(Records with scene code)
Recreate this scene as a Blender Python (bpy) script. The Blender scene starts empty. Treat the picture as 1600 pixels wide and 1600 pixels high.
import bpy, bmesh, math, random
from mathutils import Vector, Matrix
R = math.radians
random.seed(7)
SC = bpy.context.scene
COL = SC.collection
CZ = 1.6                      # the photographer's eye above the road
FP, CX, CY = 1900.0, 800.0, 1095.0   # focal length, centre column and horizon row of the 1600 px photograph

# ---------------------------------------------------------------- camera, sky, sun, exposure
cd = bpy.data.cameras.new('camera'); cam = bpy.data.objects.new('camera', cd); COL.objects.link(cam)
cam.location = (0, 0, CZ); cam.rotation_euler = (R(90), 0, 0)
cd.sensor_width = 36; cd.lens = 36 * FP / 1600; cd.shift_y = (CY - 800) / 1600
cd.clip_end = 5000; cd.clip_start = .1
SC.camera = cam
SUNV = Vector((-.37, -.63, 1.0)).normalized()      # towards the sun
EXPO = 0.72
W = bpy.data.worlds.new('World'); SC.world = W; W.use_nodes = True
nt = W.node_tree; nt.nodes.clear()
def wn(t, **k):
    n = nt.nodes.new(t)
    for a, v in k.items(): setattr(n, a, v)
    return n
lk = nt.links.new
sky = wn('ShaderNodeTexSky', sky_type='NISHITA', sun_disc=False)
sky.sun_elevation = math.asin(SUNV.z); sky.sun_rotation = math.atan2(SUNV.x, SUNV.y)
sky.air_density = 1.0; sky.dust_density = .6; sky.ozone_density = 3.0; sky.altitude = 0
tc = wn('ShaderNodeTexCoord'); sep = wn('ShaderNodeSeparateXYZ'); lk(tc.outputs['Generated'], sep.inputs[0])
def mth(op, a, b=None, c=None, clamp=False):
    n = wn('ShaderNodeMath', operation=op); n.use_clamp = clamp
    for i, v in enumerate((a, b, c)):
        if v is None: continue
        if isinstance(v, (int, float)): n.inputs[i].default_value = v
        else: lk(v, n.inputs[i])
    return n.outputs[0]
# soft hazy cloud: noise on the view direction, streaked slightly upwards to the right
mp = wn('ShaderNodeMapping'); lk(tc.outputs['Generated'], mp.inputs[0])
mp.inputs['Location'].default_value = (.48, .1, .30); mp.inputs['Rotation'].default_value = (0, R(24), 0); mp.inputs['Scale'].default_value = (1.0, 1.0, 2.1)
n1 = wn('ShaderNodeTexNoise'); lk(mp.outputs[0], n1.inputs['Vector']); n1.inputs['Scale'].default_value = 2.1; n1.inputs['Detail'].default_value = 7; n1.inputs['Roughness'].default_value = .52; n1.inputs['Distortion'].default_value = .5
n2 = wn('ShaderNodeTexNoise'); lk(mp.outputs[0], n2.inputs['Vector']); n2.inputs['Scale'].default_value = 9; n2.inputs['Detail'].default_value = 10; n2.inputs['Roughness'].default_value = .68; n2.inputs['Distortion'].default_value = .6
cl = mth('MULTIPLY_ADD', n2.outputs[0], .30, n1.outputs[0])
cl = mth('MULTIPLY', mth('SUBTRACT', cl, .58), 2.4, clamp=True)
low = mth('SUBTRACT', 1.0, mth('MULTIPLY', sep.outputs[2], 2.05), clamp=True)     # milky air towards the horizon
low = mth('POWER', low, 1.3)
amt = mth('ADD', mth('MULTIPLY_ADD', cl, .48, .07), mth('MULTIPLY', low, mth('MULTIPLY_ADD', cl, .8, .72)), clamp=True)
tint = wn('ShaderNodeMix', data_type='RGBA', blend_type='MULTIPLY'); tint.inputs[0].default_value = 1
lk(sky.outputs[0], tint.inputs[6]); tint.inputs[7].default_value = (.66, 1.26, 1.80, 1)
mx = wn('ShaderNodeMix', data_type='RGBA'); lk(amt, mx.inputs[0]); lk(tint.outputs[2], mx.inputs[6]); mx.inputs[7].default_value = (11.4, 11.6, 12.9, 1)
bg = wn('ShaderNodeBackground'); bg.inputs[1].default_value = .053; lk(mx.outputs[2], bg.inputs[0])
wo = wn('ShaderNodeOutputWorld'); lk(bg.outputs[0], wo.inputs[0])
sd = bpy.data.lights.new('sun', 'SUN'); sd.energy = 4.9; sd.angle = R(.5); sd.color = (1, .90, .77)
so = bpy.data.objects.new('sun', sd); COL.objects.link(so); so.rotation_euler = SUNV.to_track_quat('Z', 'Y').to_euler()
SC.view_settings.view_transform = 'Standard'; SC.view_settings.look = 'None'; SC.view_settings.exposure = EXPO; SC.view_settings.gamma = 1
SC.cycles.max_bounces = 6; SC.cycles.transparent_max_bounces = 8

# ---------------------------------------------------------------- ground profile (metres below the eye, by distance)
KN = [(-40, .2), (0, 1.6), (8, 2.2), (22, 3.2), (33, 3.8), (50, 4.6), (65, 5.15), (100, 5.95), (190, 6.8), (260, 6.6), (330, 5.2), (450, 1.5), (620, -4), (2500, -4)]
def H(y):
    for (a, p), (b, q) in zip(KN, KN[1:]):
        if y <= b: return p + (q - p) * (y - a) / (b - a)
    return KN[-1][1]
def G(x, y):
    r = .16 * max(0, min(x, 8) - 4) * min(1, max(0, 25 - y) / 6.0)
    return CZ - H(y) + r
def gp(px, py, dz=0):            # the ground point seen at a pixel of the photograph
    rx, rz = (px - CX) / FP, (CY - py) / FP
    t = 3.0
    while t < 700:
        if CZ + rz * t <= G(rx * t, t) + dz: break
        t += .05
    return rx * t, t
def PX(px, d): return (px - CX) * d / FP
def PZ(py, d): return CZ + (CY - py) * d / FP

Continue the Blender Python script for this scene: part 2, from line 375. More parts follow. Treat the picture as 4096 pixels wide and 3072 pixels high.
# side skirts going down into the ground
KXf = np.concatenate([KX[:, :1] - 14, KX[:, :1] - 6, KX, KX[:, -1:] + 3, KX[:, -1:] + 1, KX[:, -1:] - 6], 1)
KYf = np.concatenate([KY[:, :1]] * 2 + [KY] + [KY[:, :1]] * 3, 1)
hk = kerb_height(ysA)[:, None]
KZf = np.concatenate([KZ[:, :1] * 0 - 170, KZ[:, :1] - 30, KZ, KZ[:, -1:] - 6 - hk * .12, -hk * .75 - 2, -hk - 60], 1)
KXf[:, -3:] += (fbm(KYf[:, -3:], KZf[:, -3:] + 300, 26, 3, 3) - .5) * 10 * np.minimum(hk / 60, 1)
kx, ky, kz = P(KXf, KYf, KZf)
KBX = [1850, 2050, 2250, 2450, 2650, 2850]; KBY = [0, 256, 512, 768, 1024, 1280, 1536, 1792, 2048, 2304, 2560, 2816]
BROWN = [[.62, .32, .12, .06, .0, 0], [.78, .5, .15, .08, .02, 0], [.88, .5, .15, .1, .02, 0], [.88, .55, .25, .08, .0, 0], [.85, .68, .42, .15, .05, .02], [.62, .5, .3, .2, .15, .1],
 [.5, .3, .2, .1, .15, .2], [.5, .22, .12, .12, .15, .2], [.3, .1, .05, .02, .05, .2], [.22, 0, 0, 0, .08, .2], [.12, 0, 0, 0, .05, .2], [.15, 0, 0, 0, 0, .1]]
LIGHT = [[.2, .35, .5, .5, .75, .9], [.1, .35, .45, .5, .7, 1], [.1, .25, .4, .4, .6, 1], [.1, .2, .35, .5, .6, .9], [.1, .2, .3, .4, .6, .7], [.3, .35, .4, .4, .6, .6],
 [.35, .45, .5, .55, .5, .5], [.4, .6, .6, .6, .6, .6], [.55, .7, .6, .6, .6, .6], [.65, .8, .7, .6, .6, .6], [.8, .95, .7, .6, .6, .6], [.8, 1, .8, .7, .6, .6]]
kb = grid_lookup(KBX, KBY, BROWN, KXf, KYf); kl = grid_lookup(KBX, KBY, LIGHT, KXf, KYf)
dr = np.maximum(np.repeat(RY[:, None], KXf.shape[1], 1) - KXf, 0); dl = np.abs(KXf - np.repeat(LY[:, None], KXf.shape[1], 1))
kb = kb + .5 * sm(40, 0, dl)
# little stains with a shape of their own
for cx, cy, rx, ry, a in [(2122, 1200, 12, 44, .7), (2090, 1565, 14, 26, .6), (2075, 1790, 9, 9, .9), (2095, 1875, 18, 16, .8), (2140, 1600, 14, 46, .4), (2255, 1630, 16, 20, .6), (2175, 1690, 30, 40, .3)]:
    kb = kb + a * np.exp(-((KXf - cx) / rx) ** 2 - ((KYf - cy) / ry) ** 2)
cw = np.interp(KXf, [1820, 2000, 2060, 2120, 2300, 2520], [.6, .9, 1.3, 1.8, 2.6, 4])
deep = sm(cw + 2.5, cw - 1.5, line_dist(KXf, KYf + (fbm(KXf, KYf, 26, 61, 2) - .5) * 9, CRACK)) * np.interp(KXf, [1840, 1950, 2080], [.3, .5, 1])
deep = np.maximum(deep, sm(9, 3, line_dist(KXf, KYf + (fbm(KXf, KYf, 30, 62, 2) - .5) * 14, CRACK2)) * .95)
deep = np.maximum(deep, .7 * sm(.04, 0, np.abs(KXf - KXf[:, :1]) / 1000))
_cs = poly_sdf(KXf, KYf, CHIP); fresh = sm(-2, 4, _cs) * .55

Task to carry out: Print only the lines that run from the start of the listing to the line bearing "FP, CX, CY = 1900.0, 800.0, 1095.0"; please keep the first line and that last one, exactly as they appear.

Solved problem:
Recreate this scene as a Blender Python (bpy) script. The Blender scene starts empty. Treat the picture as 1600 pixels wide and 1600 pixels high.
import bpy, bmesh, math, random
from mathutils import Vector, Matrix
R = math.radians
random.seed(7)
SC = bpy.context.scene
COL = SC.collection
CZ = 1.6                      # the photographer's eye above the road
FP, CX, CY = 1900.0, 800.0, 1095.0   # focal length, centre column and horizon row of the 1600 px photograph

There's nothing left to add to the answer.